In an occasional column, Dorothy Blundell takes a sideways personal look at what goes on behind the scenes at The Bowes Museum where she is a volunteer

THE heaviest and largest item in The Bowes Museum is easy to miss when it’s open for business, but so obvious when it’s closed, like now – the split arched front doors.
Outside of lockdown, the building only closes to the public on three days a year (Christmas, Boxing and New Year’s), so – ordinarily – it’s when the last of the visitors have left at 5pm that the doors slowly swing shut until opening time the next day.
And just before then, when the sun is shining, is the best time to admire them, even from as far away as the (temporarily) locked front gates. Rays of light make the doors’ brass ornamentation glint like gold, hinting at the treasures which exist beyond the portal.
For a building as grand and imposing as a French-style chateau which is 100 yards long and 100ft high, the entrance needs to be no less grand and imposing.
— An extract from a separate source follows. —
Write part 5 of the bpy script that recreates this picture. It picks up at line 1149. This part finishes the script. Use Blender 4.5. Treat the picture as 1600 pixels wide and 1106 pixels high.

And these doors are. Made of solid iron, 17ft high and each half weighing about five tons, they were part of the original design by French architect Jules Pellechet.
In January 1879, just over nine years after Josephine Bowes had ceremonially tapped the foundation stone and five years after her death, the roof was nearly finished.
Now the doors were ready. They had been made in France because it was cheaper than having them made locally. And at this time, costs were likely weighing on the mind of John Bowes as heavily as the doors themselves.
The fortunes he made from coal in the early 1870s were dwindling. In 1874, the museum cost him £13,600 and the following year it was £19,300. With so much work still to complete, such as parquetry flooring, heating system, wall cases and room decoration, Bowes confided in a letter to his solicitor that had he known the project would “have been so heavy a pull on my purse as it has been, I never would have undertaken it on such a scale”.
His English architect, John Watson, from Newcastle, had suggested to Bowes the possibility of saving a few hundred pounds by using heavy solid oak doors instead. Maybe Watson had in mind a “yett’” The word from Old English means a gate and it is a hinged grille or lattice of wrought iron bars. In England, the style was to infill the gate with oak.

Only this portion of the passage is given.